The new reality of the Dragon Reborn, however, is forced on them, whether they want it or not. In Episode 5, Egwene and Perrin are captured by Children of the Light—antagonists to the Aes Sedai and anyone who channels the One Power. They are tortured by Eamon Valda (Abdul Salis), who wears a chain of rings from the Aes Sedai he has already killed. While gagged and tied, Egwene and Perrin first practice their magical abilities. As Valda begins running his blade down Perrin’s back, his flesh splitting open and blood dripping to the floor, Egwene sits bound to a chair, pleading for him to stop. Then she stops. Her face grows serious as if she’s in a trance and she utters a single word, “Drift.” Lights flicker in the tent behind her as the One Power enters her body, circling around her in golden streams. She throws a ball of light at Valda and simultaneously releases Perrin from his bonds. He attacks Valda in a wolflike state, his eyes yellow and a guttural growl releasing from his chest. As they make their way to safety, Egwene and Perrin realize the absolute need for their gifts to survive.

The Wheel of Time elucidates the very human struggle of embracing new realities and finding our place in the world.

Embracing one’s calling in the time of the Dragon born is akin to Christians living in anticipation of Christ’s return. Unlike in The Wheel of Time—where only a few Aes Sedai (an elite group of women who can channel the One Power) can glimpse time and space—God has laid out for us in his word a clear history and trajectory: Jesus will return and we must be ready.

2 Peter 3 instructs us how we ought to live in the present, while awaiting the coming of the day of the Lord. Peter first warns against the lies of false teachers, who deny such a day is coming. Then he reminds his readers that the day of the Lord will come unexpectedly, “like a thief.” There is an imminency to this day. Finally, Peter spends the rest of the chapter mapping out what kind of people we should be as we wait. We are to “live holy and godly lives” and “make every effort to be found spotless, blameless, and at peace with [Jesus].” We should also be on our guard so that we don’t become carried away “by the error of the lawless.” In other words, instead of apathy, we should place great emphasis and significance on Christ’s return. Instead of passivity, we should proactively await his second coming.

The coming of the Lord is inevitable. It will happen. His return will usher in a new heaven and new earth and, on that day, each of us will be divided into those who were prepared and those who were not—those who longed for eternity in our hearts and those who ignored that the second coming was even a reality. This division between people is well-characterized in The Wheel of Time. In Episode 6, the moment finally comes for the teens of the Twin Rivers to embrace their roles in the return of the Dragon reborn. Moiraine opens a passage to the Eye of the World (where the Dark One is imprisoned) and tells them there is no going back. Ultimately, four of the friends follow Moiraine.

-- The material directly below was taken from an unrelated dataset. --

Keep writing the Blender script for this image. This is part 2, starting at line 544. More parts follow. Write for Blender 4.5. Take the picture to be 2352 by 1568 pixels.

As the series comes to its climax, the remaining teens develop their gifts in the ultimate battle of good versus evil, their calling and roles now clear. Perrin uses his wolf-like eyes to read from a faraway tablet in dim light and guide his friends to safety. Egwene and Nynaeve join other female Channelers to fight an army of Trollocs. Rand fights against the Dark One himself in a battle of wits. 2 Peter 3 challenges us to “look forward to the day of God and speed its coming.” If we are truly living in anticipation of Jesus’ return, it will impact the way we live now. Like the teens in The Wheel of Time, we must leave our old way of life behind. The memory of our former selves, like the ignorant kids of the Twin Rivers, must fade away so we can become fully present in our new callings and live within the reality of the Second Coming.